The Great Silver Fleet (1939)
Pitcairn Aviation's PA-7S CAM-19 Route Airmail aircraft
Eastern Air Lines was a composite of assorted air travel corporations, including Florida Airways and Pitcairn Aviation. In the late 1920s, Pitcairn Aviation won a contract to fly mail between New York City and Atlanta, Georgia on Mailwing single-engine aircraft. In 1929, Clement Keys, the owner of North American Aviation, purchased Pitcairn. In 1930, Keys changed the company's name to Eastern Air Transport. After being purchased by General Motors and experiencing a change in leadership after the Airmail Act of 1934, the airline became known as Eastern Air Lines.
Growth under Rickenbacker
In 1938 World War I flying ace Eddie Rickenbacker bought Eastern from General Motors. The complex deal was concluded when Rickenbacker presented Alfred P. Sloan with a certified check for $3.5 million.[7] In March 1939 Eastern had 15 weekday departures from Newark (six to Washington, five to Miami and one each to Richmond, Atlanta, Houston and San Antonio), two from Chicago to Miami, one from Tampa to Atlanta and one from Tallahassee to Memphis. Those flights and their returns were Eastern's whole scheduled operation; it fit on one page in the Airways Guide. Then as later, Eastern was the fourth largest airline in the country by passenger-miles (103 million in 1939).

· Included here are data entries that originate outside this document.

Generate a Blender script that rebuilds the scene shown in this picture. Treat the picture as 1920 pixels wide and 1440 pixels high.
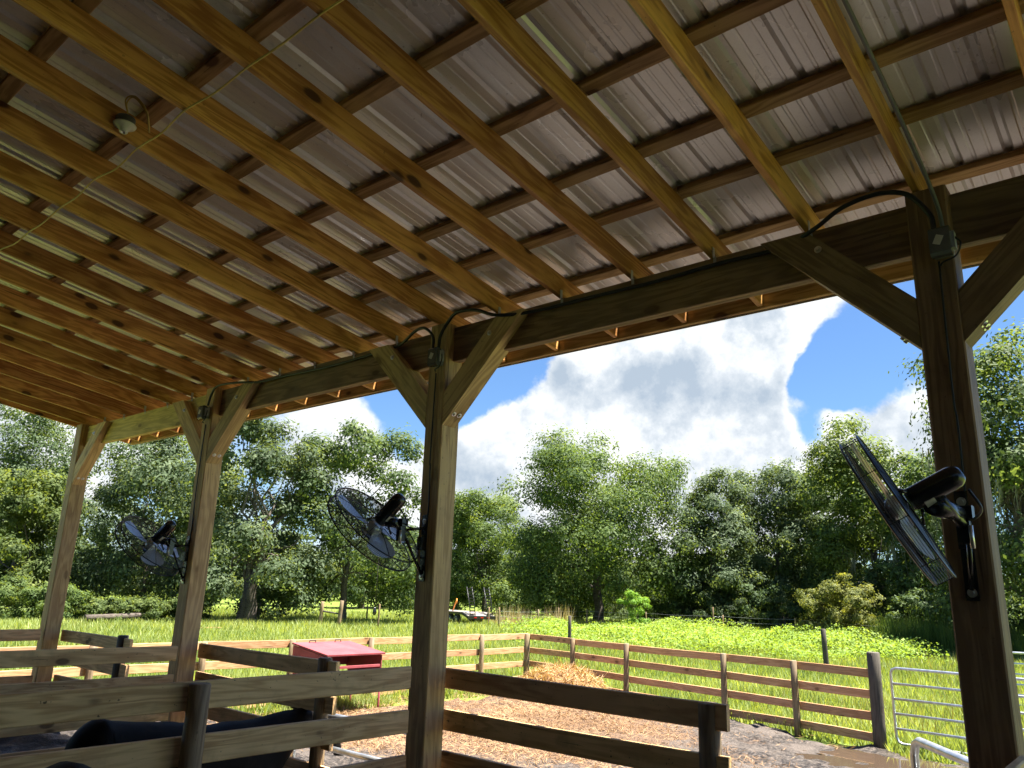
import bpy, math, random
import numpy as np
from mathutils import Matrix, Vector

for o in list(bpy.data.objects):
    bpy.data.objects.remove(o)
SC = bpy.context.scene
COL = SC.collection
RNG = np.random.default_rng(11)
random.seed(11)
R_ = math.radians

# ------------------------------------------------------------------ camera
cam = bpy.data.cameras.new('camera'); cam_o = bpy.data.objects.new('camera', cam); COL.objects.link(cam_o)
cam.sensor_width = 36.0; cam.lens = 1442.0 / 1920 * 36; cam.clip_start = 0.05; cam.clip_end = 3000
_r = Vector((0.76159089, 0.64727837, 0.03178097)); _u = Vector((0.14644831, -0.21966911, 0.96451976)); _f = Vector((-0.63129408, 0.72991519, 0.26209081))
cam_o.matrix_world = Matrix(((_r.x, _u.x, -_f.x, 0), (_r.y, _u.y, -_f.y, 0), (_r.z, _u.z, -_f.z, 2.3), (0, 0, 0, 1)))
SC.camera = cam_o

# ------------------------------------------------------------------ light
EXPOSURE = 2.52
SKY_STRENGTH = 0.072
SUN_STRENGTH = 4.7
SUN_EL = R_(71); SUN_AZ = math.atan2(0.82, 0.57)      # clockwise from +Y
sun_dir = Vector((math.sin(SUN_AZ) * math.cos(SUN_EL), math.cos(SUN_AZ) * math.cos(SUN_EL), math.sin(SUN_EL)))
sun = bpy.data.lights.new('sun', 'SUN'); sun.energy = SUN_STRENGTH; sun.angle = R_(0.53); sun.color = (1.0, 0.95, 0.86)
sun_o = bpy.data.objects.new('sun', sun); COL.objects.link(sun_o)
sun_o.rotation_euler = sun_dir.to_track_quat('Z', 'Y').to_euler(); sun_o.location = (20, 20, 60)
SC.view_settings.view_transform = 'Standard'; SC.view_settings.look = 'None'
SC.view_settings.exposure = EXPOSURE; SC.view_settings.gamma = 1.0; SC.view_settings.use_curve_mapping = False
SC.cycles.max_bounces = 10; SC.cycles.diffuse_bounces = 6; SC.cycles.transparent_max_bounces = 12
SC.cycles.use_denoising = True


class NT:
    """small node-tree helper"""
    def __init__(s, tree):
        s.t = tree; tree.nodes.clear()
    def n(s, kind, **kw):
        nd = s.t.nodes.new(kind)
        for k, v in kw.items():
            if k.startswith('i_'):
                key = k[2:]; key = int(key) if key.isdigit() else key.replace('_', ' ')
                s.put(nd, key, v)
            else:
                setattr(nd, k, v)
        return nd
    def put(s, nd, key, v):
        sock = nd.inputs[key]
        if isinstance(v, bpy.types.NodeSocket): s.t.links.new(v, sock)
        elif isinstance(v, bpy.types.Node): s.t.links.new(v.outputs[0], sock)
        else:
            if sock.type == 'RGBA' and not hasattr(v, '__len__'): v = (v, v, v, 1)
            if sock.type == 'RGBA' and len(v) == 3: v = (*v, 1)
            sock.default_value = v
    def math(s, op, a, b=None, c=None, clamp=False):
        nd = s.n('ShaderNodeMath', operation=op, use_clamp=clamp); s.put(nd, 0, a)
        if b is not None: s.put(nd, 1, b)
        if c is not None: s.put(nd, 2, c)
        return nd.outputs[0]
    def vmath(s, op, a, b=None):
        nd = s.n('ShaderNodeVectorMath', operation=op); s.put(nd, 0, a)
        if b is not None: s.put(nd, 1, b)
        return nd.outputs['Value'] if op in ('DOT_PRODUCT', 'LENGTH') else nd.outputs[0]
    def noise(s, vec, scale, detail=4, rough=0.55, dist=0.0):
        nd = s.n('ShaderNodeTexNoise'); s.put(nd, 'Vector', vec); s.put(nd, 'Scale', scale); s.put(nd, 'Detail', detail)
        s.put(nd, 'Roughness', rough); s.put(nd, 'Distortion', dist); return nd
    def ramp(s, fac, stops, interp='LINEAR'):
        nd = s.n('ShaderNodeValToRGB'); cr = nd.color_ramp; cr.interpolation = interp
        while len(cr.elements) < len(stops): cr.elements.new(0.5)
        for e, (p, c) in zip(cr.elements, stops):
            e.position = p; e.color = (*c, 1) if len(c) == 3 else c
        s.put(nd, 0, fac); return nd.outputs[0]
    def mix(s, fac, a, b, mode='MIX'):
        nd = s.n('ShaderNodeMix', data_type='RGBA', blend_type=mode); nd.clamp_factor = True
        s.put(nd, 0, fac); s.put(nd, 6, a); s.put(nd, 7, b); return nd.outputs[2]
    def smooth(s, x, lo, hi):
        nd = s.n('ShaderNodeMapRange', interpolation_type='SMOOTHSTEP'); s.put(nd, 0, x); s.put(nd, 1, lo); s.put(nd, 2, hi); return nd.outputs[0]


# ------------------------------------------------------------------ world: sky with cumulus clouds
world = bpy.data.worlds.new('World'); SC.world = world; world.use_nodes = True
W = NT(world.node_tree)
sky = W.n('ShaderNodeTexSky', sky_type='NISHITA', sun_disc=False, sun_elevation=SUN_EL, sun_rotation=SUN_AZ, altitude=0, air_density=1.1, dust_density=0.3, ozone_density=3.0)
geo = W.n('ShaderNodeTexCoord').outputs['Generated']
warp = W.noise(geo, 5.0, 6, 0.6)
wv = W.vmath('SCALE', W.vmath('SUBTRACT', warp.outputs['Color'], (0.5, 0.5, 0.5))); wv.node.inputs['Scale'].default_value = 0.10
wdir = W.vmath('NORMALIZE', W.vmath('ADD', geo, wv))
# cloud masses and gaps: (direction, angular radius, weight)
BLOBS = [((-.767,.608,.206),.075,.9), ((-.787,.582,.203),.06,.8), ((-.666,.715,.214),.05,.75), ((-.614,.754,.233),.05,.8), ((-.675,.722,.153),.09,1.0),
         ((-.554,.800,.231),.055,.9), ((-.621,.764,.175),.09,1.0), ((-.483,.829,.283),.09,1.0), ((-.474,.851,.224),.10,1.1), ((-.415,.857,.307),.10,1.1),
         ((-.380,.884,.273),.09,1.0), ((-.346,.877,.334),.09,.95), ((-.404,.897,.176),.10,1.0), ((-.362,.912,.195),.06,.8), ((-.562,.775,.289),.032,.55),
         ((-.723,.660,.203),.045,.85), ((-.733,.666,.136),.05,.7), ((-.214,.945,.248),.07,.95), ((-.232,.952,.201),.08,1.0), ((-.279,.945,.172),.075,.95),
         ((-.293,.927,.233),.03,.55), ((-.454,.879,.144),.12,1.0), ((-.277,.901,.333),.055,.75), ((-.349,.924,.156),.08,.9), ((-.305,.925,.225),.022,1.5), ((-.278,.935,.215),.025,1.6), ((-.325,.918,.235),.012,1.0), ((-.575,.77,.277),.03,1.6), ((-.545,.785,.29),.03,1.4), ((-.945,.287,.160),.16,1.0), ((-.645,.752,.141),.10,1.0),
         ((-.634,.722,.272),.085,-2.0), ((-.70,.655,.27),.08,-2.0), ((-.725,.639,.245),.035,-1.2), ((-.298,.920,.248),.055,-1.9), ((-.262,.926,.277),.055,-1.9), ((-.318,.912,.262),.035,-1.2), ((-.115,.942,.317),.09,-1.6), ((-.739,.649,.182),.03,-1.3), ((-.24,.935,.30),.05,-1.2),
         ((-.325,.925,.195),.035,-1.5), ((-.30,.926,.215),.05,-1.3), ((-.315,.925,.24),.045,-1.0), ((-.679,.691,.246),.05,-1.0), ((-.562,.788,.262),.035,-.7)]
tot = None
for d, rad, w in BLOBS:
    dv = Vector(d).normalized()
    dt = W.vmath('DOT_PRODUCT', wdir, tuple(dv))
    k = 1.0 / (rad * rad)
    e = W.math('EXPONENT', W.math('MULTIPLY', W.math('SUBTRACT', dt, 1.0), k * 1.6))
    tot = W.math('MULTIPLY', e, w) if tot is None else W.math('MULTIPLY_ADD', e, w, tot)
n1 = W.noise(geo, 7.5, 12, 0.64).outputs[0]
nb = W.noise(geo, 2.3, 3, 0.5).outputs[0]                 # the rest of the sky: broken cloud
base = W.math('MULTIPLY', W.math('SUBTRACT', nb, 0.50), 1.6)
field = W.math('ADD', W.math('ADD', tot, base), W.math('MULTIPLY', W.math('SUBTRACT', n1, 0.5), 2.9))
mask = W.smooth(field, 0.15, 0.90)
# lit tops and grey bellies: thickness and a large soft noise
up = W.vmath('ADD', geo, (0.02, 0.015, 0.035))
n2 = W.noise(up, 7.5, 9, 0.6).outputs[0]
shade = W.math('ADD', W.math('MULTIPLY', W.math('SUBTRACT', n1, n2), 3.6), W.math('MULTIPLY', W.math('SUBTRACT', W.noise(geo, 5.5, 8, 0.62).outputs[0], 0.5), 1.5))
thick = W.smooth(field, 0.6, 2.3)
sh = W.math('SUBTRACT', W.math('ADD', shade, 0.95), W.math('MULTIPLY', thick, 0.42), clamp=True)
ccol = W.ramp(sh, [(0.0, (1.25, 1.5, 1.8)), (0.45, (1.85, 2.03, 2.22)), (0.95, (2.85, 2.9, 2.95))])
skyc = W.mix(1.0, sky, (0.285, 0.365, 0.46), 'MULTIPLY')
bg = W.n('ShaderNodeBackground'); W.put(bg, 0, W.mix(mask, skyc, ccol)); W.put(bg, 1, SKY_STRENGTH)
wo = W.n('ShaderNodeOutputWorld'); W.put(wo, 0, bg)


# ------------------------------------------------------------------ materials
def mat(name):
    m = bpy.data.materials.new(name); m.use_nodes = True
    t = NT(m.node_tree); out = t.n('ShaderNodeOutputMaterial'); return m, t, out

def principled(t, out, **kw):
    b = t.n('ShaderNodeBsdfPrincipled')
    for k, v in kw.items(): t.put(b, k.replace('_', ' '), v)
    t.put(out, 0, b.outputs[0]); return b

def bump(t, h, strength=0.3, dist=0.01):
    b = t.n('ShaderNodeBump'); t.put(b, 'Height', h); t.put(b, 'Strength', strength); t.put(b, 'Distance', dist); return b.outputs[0]

def wood(name, dark, light, knot=(0.06, 0.022, 0.008), knots=1.0, grey=None, rough=0.62, spec=0.25, bumpy=0.25, vary=0.16, mottling=0.25, specks=0.35):
    m, t, out = mat(name)
    co = t.n('ShaderNodeTexCoord').outputs['Object']; info = t.n('ShaderNodeObjectInfo').outputs['Random']
    off = t.n('ShaderNodeCombineXYZ'); t.put(off, 0, t.math('MULTIPLY', info, 37.0)); t.put(off, 1, t.math('MULTIPLY', info, 11.0)); t.put(off, 2, t.math('MULTIPLY', info, 5.3))
    p = t.vmath('ADD', co, off.outputs[0])
    mp = t.n('ShaderNodeMapping'); t.put(mp, 0, p); t.put(mp, 3, (0.9, 9.0, 9.0)); st = mp.outputs[0]
    wob = t.noise(p, 2.2, 3, 0.5).outputs[0]
    # growth rings cut along the board
    sp = t.n('ShaderNodeSeparateXYZ'); t.put(sp, 0, st)
    flow = t.noise(st, 0.55, 4, 0.55, 0.4).outputs[0]
    rings = t.math('SINE', t.math('MULTIPLY', t.math('ADD', flow, t.math('MULTIPLY', sp.outputs[2], 0.05)), 62.0))
    mp2 = t.n('ShaderNodeMapping'); t.put(mp2, 0, p); t.put(mp2, 3, (3.0, 160.0, 160.0))
    fine = t.noise(mp2.outputs[0], 1.0, 3, 0.6).outputs[0]
    g = t.math('ADD', t.math('MULTIPLY', rings, 0.22), t.math('ADD', t.math('MULTIPLY', fine, 0.45), t.math('MULTIPLY', wob, 0.55)))
    col = t.mix(t.smooth(g, 0.12, 0.85), dark, light)
    # knots
    mk = t.n('ShaderNodeMapping'); t.put(mk, 0, p); t.put(mk, 3, (2.2, 4.6, 4.6))
    vo = t.n('ShaderNodeTexVoronoi', feature='F1'); t.put(vo, 'Vector', mk.outputs[0]); t.put(vo, 'Scale', 1.0); t.put(vo, 'Randomness', 1.0)
    kd = t.math('ADD', vo.outputs['Distance'], t.math('MULTIPLY', t.math('SUBTRACT', fine, 0.5), 0.05))
    km = t.math('SUBTRACT', 1.0, t.smooth(kd, 0.10, 0.165))
    halo = t.math('SUBTRACT', 1.0, t.smooth(kd, 0.14, 0.38))
    col = t.mix(t.math('MULTIPLY', halo, 0.4 * knots), col, t.mix(0.5, dark, knot))
    col = t.mix(t.math('MULTIPLY', km, 0.92 * knots), col, knot)
    if grey is not None:
        w = t.smooth(t.noise(p, 1.6, 5, 0.6).outputs[0], 0.40, 0.68)
        col = t.mix(t.math('MULTIPLY', w, 0.45), col, grey)
    # drying checks along the grain, specks of mud
    mc = t.n('ShaderNodeMapping'); t.put(mc, 0, p); t.put(mc, 3, (1.1, 34.0, 34.0))
    ck = t.smooth(t.noise(mc.outputs[0], 1.0, 2, 0.4, 0.2).outputs[0], 0.70, 0.735)
    col = t.mix(t.math('MULTIPLY', ck, 0.65), col, tuple(x * 0.25 for x in dark))
    sk = t.smooth(t.noise(p, 42.0, 2, 0.5).outputs[0], 0.70, 0.745)
    col = t.mix(t.math('MULTIPLY', sk, specks), col, (0.025, 0.018, 0.012))
    # stains and dirt
    dirt = t.smooth(t.noise(p, 5.0, 6, 0.65).outputs[0], 0.52, 0.78)
    col = t.mix(t.math('MULTIPLY', dirt, mottling), col, t.mix(0.6, dark, (0.03, 0.024, 0.018)))
    hv = t.n('ShaderNodeHueSaturation'); t.put(hv, 'Value', t.math('ADD', 1.0 - vary, t.math('MULTIPLY', info, 2 * vary)))
    t.put(hv, 'Hue', t.math('ADD', 0.492, t.math('MULTIPLY', t.math('FRACT', t.math('MULTIPLY', info, 7.31)), 0.016))); t.put(hv, 'Color', col)
    hgt = t.math('ADD', t.math('MULTIPLY', fine, 0.8), t.math('SUBTRACT', t.math('MULTIPLY', rings, 0.15), t.math('MULTIPLY', km, 0.5)))
    principled(t, out, Base_Color=hv.outputs[0], Roughness=rough, Specular_IOR_Level=spec, Normal=bump(t, hgt, bumpy, 0.004))
    return m

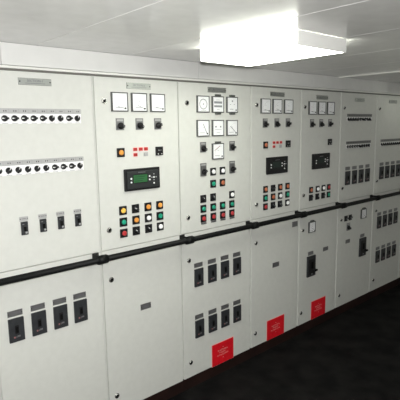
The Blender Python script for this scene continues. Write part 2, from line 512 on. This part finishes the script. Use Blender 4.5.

Rickenbacker pushed Eastern into a period of growth and innovation; for a time Eastern was the most profitable airline in the post-war era, never needing state subsidy. In the late 1950s Eastern's position was eroded by subsidies to rival airlines and the arrival of the jet age. Rickenbacker's position as CEO was taken over by Malcolm A. MacIntyre, a brilliant lawyer but a man inexperienced in airline operations,'[8] on October 1, 1959. Rickenbacker's ouster was largely due to his reluctance to acquire expensive jets; like many others, he underestimated their appeal to the public. A new management team headed by Floyd D. Hall took over on 16 December 1963, and Rickenbacker left his position as Director and Chairman of the Board on December 31, 1963, aged 73.[8]
In 1956 Eastern bought Colonial Airlines, giving the airline its first routes to Canada.